Rows from a 3D scene dataset:
-----

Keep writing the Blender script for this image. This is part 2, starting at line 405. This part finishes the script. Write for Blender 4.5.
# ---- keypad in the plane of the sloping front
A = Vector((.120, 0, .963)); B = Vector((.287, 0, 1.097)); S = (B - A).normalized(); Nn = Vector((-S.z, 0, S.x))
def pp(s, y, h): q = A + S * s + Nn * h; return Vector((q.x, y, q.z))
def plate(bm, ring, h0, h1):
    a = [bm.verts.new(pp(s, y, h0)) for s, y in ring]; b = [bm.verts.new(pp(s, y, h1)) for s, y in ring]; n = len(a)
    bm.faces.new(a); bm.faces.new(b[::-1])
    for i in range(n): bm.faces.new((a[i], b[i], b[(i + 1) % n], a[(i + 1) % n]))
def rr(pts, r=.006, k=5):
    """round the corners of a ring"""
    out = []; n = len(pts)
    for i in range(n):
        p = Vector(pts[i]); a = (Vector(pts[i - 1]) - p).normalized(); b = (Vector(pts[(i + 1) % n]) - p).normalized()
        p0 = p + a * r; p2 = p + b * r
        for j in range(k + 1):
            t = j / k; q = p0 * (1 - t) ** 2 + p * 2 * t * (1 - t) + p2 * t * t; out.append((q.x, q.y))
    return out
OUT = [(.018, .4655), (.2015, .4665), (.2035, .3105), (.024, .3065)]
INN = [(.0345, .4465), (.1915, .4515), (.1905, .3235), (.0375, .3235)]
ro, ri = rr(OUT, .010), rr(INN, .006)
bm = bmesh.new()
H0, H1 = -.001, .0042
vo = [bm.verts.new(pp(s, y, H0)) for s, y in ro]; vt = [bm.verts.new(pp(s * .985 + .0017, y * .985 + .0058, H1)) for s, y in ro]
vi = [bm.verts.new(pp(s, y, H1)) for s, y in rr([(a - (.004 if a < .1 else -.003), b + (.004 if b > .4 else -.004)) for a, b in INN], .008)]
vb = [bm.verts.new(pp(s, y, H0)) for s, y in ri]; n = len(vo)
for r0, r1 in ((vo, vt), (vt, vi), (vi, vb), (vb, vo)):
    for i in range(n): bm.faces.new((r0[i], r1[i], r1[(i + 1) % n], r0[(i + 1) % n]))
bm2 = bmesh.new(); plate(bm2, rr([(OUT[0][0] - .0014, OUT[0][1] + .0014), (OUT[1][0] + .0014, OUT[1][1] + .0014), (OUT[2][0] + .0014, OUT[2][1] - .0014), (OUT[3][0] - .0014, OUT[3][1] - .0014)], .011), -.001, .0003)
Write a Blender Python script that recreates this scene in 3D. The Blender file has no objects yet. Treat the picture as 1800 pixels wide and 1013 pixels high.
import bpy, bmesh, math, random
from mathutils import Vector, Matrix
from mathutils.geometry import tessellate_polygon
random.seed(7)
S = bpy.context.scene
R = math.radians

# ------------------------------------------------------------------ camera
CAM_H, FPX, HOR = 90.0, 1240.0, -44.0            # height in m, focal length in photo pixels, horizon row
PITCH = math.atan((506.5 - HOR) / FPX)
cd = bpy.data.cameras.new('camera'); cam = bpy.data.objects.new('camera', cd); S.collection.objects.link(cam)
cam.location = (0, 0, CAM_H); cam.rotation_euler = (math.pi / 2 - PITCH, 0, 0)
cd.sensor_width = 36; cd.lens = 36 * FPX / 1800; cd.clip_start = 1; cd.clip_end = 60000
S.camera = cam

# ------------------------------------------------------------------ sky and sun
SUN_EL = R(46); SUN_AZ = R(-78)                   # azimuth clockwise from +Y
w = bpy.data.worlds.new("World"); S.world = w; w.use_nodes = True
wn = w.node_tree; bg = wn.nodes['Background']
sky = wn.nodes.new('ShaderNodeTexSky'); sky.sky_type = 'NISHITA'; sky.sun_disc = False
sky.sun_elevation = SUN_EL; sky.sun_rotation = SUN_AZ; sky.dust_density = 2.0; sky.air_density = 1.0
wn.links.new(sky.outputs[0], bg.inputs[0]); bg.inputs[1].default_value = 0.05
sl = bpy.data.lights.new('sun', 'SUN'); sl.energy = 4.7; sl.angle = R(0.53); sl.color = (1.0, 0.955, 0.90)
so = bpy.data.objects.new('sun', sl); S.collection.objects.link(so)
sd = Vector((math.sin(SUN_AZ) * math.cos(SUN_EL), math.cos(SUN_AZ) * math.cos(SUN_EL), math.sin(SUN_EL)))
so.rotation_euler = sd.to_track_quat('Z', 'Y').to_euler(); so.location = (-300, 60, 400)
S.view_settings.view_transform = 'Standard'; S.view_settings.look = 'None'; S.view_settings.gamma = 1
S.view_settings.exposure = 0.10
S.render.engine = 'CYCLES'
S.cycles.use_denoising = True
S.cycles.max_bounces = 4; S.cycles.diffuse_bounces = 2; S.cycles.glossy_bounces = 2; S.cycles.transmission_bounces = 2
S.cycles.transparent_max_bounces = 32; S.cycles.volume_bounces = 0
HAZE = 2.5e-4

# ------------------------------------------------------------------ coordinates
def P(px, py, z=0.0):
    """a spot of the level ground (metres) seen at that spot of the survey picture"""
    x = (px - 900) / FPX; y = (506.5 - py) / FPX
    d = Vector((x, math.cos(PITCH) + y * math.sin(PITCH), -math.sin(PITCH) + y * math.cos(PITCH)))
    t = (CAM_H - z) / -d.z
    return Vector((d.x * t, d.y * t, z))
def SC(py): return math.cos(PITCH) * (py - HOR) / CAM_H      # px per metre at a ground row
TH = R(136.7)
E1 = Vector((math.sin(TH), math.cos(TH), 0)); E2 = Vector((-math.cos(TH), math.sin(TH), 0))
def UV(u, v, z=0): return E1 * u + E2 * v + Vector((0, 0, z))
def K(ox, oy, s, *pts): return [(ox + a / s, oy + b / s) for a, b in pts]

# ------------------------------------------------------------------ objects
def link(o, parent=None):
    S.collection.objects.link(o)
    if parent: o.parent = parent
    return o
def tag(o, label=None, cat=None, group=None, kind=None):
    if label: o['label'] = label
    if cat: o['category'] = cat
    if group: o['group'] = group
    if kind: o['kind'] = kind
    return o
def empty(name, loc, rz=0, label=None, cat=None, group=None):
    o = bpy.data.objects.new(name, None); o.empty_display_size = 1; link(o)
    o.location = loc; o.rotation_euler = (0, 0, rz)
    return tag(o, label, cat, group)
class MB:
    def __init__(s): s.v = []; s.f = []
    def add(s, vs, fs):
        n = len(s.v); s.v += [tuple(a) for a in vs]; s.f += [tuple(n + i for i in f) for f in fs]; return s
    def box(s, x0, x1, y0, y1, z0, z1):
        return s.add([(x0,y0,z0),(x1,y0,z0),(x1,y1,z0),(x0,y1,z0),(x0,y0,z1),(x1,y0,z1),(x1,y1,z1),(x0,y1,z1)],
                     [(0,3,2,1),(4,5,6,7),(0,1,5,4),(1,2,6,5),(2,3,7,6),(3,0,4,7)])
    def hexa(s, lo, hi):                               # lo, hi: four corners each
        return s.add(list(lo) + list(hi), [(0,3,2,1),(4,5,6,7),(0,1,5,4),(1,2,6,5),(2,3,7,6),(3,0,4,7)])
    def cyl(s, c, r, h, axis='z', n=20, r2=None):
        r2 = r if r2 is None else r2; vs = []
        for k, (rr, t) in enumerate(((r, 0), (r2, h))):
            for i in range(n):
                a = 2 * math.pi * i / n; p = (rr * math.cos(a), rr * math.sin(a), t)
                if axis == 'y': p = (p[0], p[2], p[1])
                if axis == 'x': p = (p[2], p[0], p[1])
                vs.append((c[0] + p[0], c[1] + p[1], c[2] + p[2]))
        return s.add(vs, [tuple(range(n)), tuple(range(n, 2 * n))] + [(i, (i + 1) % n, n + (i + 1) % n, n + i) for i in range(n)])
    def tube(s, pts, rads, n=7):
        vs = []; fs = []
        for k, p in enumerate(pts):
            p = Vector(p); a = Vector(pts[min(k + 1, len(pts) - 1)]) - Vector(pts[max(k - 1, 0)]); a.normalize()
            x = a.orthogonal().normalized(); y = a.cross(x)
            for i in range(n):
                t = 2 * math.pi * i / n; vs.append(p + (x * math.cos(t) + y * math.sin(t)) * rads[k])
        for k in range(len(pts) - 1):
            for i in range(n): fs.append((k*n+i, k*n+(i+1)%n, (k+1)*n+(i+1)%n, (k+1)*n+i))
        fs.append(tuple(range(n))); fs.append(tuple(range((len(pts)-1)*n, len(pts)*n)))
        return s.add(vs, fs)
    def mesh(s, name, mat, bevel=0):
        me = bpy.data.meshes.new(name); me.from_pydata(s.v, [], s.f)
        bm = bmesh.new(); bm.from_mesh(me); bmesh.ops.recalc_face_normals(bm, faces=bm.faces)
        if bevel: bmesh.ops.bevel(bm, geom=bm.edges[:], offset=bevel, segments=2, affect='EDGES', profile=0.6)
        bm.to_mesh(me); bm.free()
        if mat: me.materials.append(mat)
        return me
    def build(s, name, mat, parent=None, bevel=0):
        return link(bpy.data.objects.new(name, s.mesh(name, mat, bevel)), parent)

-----

Work to be completed: Where does the word "picture" appear in the listing? List each line that holds it.

Right answer:
Write a Blender Python script that recreates this scene in 3D. The Blender file has no objects yet. Treat the picture as 1800 pixels wide and 1013 pixels high.
    """a spot of the level ground (metres) seen at that spot of the survey picture"""